What the task asks
Filter the listing below, copying every line in which the word "that" appears.

Collected data
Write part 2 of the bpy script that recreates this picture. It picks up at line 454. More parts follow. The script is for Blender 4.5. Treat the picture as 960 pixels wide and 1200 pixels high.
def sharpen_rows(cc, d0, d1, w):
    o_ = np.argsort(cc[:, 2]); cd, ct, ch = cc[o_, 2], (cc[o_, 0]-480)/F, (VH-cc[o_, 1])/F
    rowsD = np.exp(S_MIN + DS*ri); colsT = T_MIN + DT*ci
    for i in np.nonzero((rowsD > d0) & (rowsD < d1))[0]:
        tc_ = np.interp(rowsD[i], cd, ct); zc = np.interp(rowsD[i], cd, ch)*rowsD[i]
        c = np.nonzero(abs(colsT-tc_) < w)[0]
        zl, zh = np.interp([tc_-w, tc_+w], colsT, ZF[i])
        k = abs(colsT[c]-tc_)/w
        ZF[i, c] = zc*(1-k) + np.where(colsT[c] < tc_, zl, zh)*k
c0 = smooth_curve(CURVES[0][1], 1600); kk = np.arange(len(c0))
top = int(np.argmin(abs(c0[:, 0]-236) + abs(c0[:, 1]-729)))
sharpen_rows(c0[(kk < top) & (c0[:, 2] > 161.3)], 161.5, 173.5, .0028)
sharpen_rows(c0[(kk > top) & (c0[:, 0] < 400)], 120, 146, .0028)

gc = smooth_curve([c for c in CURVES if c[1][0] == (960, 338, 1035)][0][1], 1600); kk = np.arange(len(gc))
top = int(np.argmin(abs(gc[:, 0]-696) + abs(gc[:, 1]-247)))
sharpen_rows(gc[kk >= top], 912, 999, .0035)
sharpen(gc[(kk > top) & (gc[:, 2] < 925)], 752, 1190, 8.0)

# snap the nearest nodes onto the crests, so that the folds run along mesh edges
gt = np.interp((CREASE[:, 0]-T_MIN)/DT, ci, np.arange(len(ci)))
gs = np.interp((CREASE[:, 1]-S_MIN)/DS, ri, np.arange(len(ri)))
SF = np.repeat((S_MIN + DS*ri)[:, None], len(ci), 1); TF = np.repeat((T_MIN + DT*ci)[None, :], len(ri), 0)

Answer
Write part 2 of the bpy script that recreates this picture. It picks up at line 454. More parts follow. The script is for Blender 4.5. Treat the picture as 960 pixels wide and 1200 pixels high.
# snap the nearest nodes onto the crests, so that the folds run along mesh edges